Berlin, Germany, October 11th 2008. It’s difficult to describe how much I like this city, or precisely for what reasons. Certainly some of it has just been good fortune; I’ve met wonderful people who have opened themselves to me and made me feel welcome with their friends, and I’ve had a great apartment on Max-Beer-Strasse in Mitte to use as a home base as I explore. Tremendous gratitude to Piers Walter for being so kind as to allow me to stay here.

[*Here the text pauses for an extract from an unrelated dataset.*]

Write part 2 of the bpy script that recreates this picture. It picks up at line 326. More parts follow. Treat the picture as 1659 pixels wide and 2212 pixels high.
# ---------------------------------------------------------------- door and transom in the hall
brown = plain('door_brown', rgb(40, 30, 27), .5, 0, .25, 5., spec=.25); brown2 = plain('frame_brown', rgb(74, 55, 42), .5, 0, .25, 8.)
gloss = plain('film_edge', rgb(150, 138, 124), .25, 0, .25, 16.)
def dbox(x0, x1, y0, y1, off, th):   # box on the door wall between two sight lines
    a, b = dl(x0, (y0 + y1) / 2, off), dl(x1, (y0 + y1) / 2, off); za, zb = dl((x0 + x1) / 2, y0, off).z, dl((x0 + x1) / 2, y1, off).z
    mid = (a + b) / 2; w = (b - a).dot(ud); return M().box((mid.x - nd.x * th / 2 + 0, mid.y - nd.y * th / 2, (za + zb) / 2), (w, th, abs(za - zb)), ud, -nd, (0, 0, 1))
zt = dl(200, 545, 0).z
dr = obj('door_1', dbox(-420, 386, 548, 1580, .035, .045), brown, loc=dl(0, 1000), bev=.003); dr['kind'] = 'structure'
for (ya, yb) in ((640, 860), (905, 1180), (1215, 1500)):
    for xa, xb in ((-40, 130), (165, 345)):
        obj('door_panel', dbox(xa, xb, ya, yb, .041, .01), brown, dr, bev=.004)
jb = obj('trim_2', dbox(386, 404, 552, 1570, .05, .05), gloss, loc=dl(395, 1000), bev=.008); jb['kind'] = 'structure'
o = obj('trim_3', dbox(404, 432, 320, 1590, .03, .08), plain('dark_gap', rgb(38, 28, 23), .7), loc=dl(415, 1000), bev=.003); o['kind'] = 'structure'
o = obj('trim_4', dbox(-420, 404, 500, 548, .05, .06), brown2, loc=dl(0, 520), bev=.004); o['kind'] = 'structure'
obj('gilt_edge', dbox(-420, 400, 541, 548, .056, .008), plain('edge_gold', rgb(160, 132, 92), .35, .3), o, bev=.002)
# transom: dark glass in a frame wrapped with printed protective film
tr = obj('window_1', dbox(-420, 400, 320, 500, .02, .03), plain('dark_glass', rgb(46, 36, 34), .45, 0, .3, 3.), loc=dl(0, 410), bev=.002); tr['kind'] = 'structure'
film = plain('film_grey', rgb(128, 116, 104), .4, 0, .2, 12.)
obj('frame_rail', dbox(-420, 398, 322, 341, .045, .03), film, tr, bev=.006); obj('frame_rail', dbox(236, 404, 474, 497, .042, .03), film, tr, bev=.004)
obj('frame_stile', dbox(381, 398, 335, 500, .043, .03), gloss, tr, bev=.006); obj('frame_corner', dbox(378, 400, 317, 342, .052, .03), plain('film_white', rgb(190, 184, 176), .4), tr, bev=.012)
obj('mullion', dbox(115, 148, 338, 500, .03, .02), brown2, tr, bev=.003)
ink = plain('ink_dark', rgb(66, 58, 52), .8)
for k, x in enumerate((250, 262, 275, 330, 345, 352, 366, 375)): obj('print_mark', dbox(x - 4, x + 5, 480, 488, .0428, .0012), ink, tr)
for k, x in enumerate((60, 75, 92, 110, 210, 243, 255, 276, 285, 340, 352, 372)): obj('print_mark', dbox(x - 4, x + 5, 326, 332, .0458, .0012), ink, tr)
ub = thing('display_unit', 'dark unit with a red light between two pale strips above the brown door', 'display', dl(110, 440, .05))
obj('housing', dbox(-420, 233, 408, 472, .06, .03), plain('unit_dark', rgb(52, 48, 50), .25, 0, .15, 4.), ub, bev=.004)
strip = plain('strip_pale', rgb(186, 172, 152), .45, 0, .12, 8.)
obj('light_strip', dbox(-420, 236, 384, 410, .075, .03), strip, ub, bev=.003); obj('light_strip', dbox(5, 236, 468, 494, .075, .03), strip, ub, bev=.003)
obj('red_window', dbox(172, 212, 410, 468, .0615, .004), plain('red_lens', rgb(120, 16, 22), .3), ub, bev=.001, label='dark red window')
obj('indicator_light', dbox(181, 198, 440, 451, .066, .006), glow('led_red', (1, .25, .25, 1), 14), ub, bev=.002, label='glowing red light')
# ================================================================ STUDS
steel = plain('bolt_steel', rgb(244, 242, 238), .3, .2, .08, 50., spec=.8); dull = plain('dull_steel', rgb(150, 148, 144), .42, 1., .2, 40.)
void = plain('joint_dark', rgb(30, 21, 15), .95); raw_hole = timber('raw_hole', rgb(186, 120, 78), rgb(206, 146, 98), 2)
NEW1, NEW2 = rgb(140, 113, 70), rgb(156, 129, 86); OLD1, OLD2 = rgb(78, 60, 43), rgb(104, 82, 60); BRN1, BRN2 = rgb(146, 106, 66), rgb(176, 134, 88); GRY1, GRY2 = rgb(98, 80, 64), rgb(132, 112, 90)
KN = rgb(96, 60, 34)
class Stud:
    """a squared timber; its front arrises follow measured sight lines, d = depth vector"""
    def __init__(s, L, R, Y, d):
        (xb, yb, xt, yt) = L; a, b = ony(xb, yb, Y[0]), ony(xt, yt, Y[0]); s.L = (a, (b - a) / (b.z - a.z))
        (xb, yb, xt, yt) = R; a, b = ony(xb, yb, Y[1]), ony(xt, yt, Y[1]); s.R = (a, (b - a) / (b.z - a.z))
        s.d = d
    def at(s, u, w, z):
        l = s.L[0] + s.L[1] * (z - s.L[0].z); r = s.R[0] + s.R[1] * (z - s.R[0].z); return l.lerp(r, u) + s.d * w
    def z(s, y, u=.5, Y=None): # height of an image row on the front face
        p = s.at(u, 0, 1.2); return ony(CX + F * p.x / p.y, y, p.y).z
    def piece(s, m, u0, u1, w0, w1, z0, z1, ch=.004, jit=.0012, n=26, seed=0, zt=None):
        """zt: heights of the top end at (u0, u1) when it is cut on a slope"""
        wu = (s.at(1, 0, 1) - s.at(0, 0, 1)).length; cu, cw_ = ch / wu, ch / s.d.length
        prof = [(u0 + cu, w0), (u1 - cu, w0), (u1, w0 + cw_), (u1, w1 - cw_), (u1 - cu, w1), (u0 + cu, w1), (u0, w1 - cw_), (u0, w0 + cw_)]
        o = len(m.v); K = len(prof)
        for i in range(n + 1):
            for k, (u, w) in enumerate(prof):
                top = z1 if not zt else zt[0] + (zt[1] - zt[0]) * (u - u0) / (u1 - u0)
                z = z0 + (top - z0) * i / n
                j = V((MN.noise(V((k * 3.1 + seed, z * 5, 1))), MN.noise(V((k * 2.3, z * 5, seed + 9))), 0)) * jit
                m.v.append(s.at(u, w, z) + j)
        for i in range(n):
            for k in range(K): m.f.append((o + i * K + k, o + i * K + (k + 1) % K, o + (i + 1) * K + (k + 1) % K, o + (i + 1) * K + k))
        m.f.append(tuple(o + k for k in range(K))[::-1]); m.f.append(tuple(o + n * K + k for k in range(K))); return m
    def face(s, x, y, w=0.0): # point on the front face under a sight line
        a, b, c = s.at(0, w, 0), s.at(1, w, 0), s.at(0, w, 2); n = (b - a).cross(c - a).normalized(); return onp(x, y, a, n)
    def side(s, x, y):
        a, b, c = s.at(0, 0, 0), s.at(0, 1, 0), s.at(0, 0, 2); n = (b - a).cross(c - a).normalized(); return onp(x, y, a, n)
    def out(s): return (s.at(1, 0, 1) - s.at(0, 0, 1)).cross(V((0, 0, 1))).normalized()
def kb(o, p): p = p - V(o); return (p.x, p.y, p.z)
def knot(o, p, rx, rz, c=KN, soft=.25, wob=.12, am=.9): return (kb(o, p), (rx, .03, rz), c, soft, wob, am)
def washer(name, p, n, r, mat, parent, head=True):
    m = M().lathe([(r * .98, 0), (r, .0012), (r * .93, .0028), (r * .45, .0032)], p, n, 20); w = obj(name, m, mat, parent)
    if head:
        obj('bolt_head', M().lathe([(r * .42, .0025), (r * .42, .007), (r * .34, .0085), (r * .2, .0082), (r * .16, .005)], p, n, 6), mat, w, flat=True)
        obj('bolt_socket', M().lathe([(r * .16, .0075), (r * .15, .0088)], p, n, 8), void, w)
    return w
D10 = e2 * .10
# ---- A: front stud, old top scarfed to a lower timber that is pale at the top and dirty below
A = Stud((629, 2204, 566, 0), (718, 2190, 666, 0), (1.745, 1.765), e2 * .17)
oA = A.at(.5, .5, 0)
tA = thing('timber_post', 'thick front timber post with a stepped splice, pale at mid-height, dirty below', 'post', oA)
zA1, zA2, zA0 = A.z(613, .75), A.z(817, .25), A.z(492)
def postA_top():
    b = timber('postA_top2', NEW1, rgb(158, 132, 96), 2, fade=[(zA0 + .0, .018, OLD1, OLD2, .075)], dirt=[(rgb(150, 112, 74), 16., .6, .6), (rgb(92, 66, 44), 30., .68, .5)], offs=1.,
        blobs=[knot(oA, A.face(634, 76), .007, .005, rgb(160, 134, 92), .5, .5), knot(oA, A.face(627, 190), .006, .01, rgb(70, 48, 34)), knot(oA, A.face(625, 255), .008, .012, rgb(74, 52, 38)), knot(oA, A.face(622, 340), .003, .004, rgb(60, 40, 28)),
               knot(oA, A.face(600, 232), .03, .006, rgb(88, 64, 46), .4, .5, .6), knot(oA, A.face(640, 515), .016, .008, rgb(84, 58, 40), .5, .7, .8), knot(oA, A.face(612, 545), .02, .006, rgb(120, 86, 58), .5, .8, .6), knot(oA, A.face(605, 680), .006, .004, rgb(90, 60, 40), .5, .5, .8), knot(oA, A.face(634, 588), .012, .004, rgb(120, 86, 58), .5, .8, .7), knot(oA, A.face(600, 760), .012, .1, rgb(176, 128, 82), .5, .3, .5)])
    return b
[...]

There’s an effortless cool here, a less frenetic and showy kind of cool than what I’ve grown used to (and used to ignoring) in New York. Isn’t that what cool is? Effortless. Maybe it’s the fact that there’s less people here than what I’ve come to expect from a metropolis, though 3.4 million is nothing to scoff at. Maybe it’s the low rents. Maybe it’s the government funding for creative projects. Maybe it’s Kreuzberg, or Mitte, or Friederichschain, or Prenzlauerberg. Maybe it’s that people can earn a living here doing what they love. Maybe it’s the fact that everyone bikes here, and the streets are wide and come complete with big ol’ bike lanes that often are right up on the sidewalks, and you don’t have to worry about being hit by some Juicy-wearing, SUV-driving bitch who thinks that the road belongs to her (almost happened to me in Brooklyn).
Whatever it is, you can feel it in the air. You can hear it. You can hear it in the way people talk to each other, in the sounds of the wind through the trees, and in the sounds of the passing trams, and in the sounds of the bike tires spinning. It’s not a perfect place; I’m not sure there is such a thing. But it’s pretty damn great.